アブストラクト |
現在の火星は非常に寒冷 (平均気温 -56 度C) な気候を持つ惑星である. 大気の主成分は二酸化炭素 (96 %) であり, その圧力は非常に低い (6 mbar, 地球の 1/200). しかしながら中低緯度域には地球の谷地形や堆積層に似たものが存在し, それらは様々な地質学的年代を持つ. このため火星では過去において液体の水が存在するような温暖な気候が繰り返し実現されてきたと考えられている. 温暖な気候は現在に比べてはるかに高い圧力を持つ二酸化炭素大気の強力な温室効果によって実現していた可能性が高い. 二酸化炭素大気圧と地表温度の大きな変動を引き起こす機構に関してはこれまで様々な研究がなされて来たが, どのようなメカニズムによって気候変動が繰り返されたのかということは大きな謎である. 火星気候変動の謎を明らかにすることは, 地球型惑星の表層環境がそもそもどのように決まるのかということにつながる非常に重要な問題である.

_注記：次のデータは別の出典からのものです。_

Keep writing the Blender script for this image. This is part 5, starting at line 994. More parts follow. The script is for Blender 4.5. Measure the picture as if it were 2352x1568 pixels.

そこで本研究では, 従来考えられて来なかった水の氷の効果を考慮した気候モデル (2 次元エネルギーバランスモデル) を構築し, 火星気候変動のメカニズムについて調べた. これにより気候変動の新たなシナリオ(CO2-H2O アイスアルベドフィードバック) を提案する.
参考文献と URL:
Yokohata, T., M. Odaka and K. Kuramoto, Role of H2O and CO2 Ices in
Martian Climate Changes, Icarus, in press, 2002.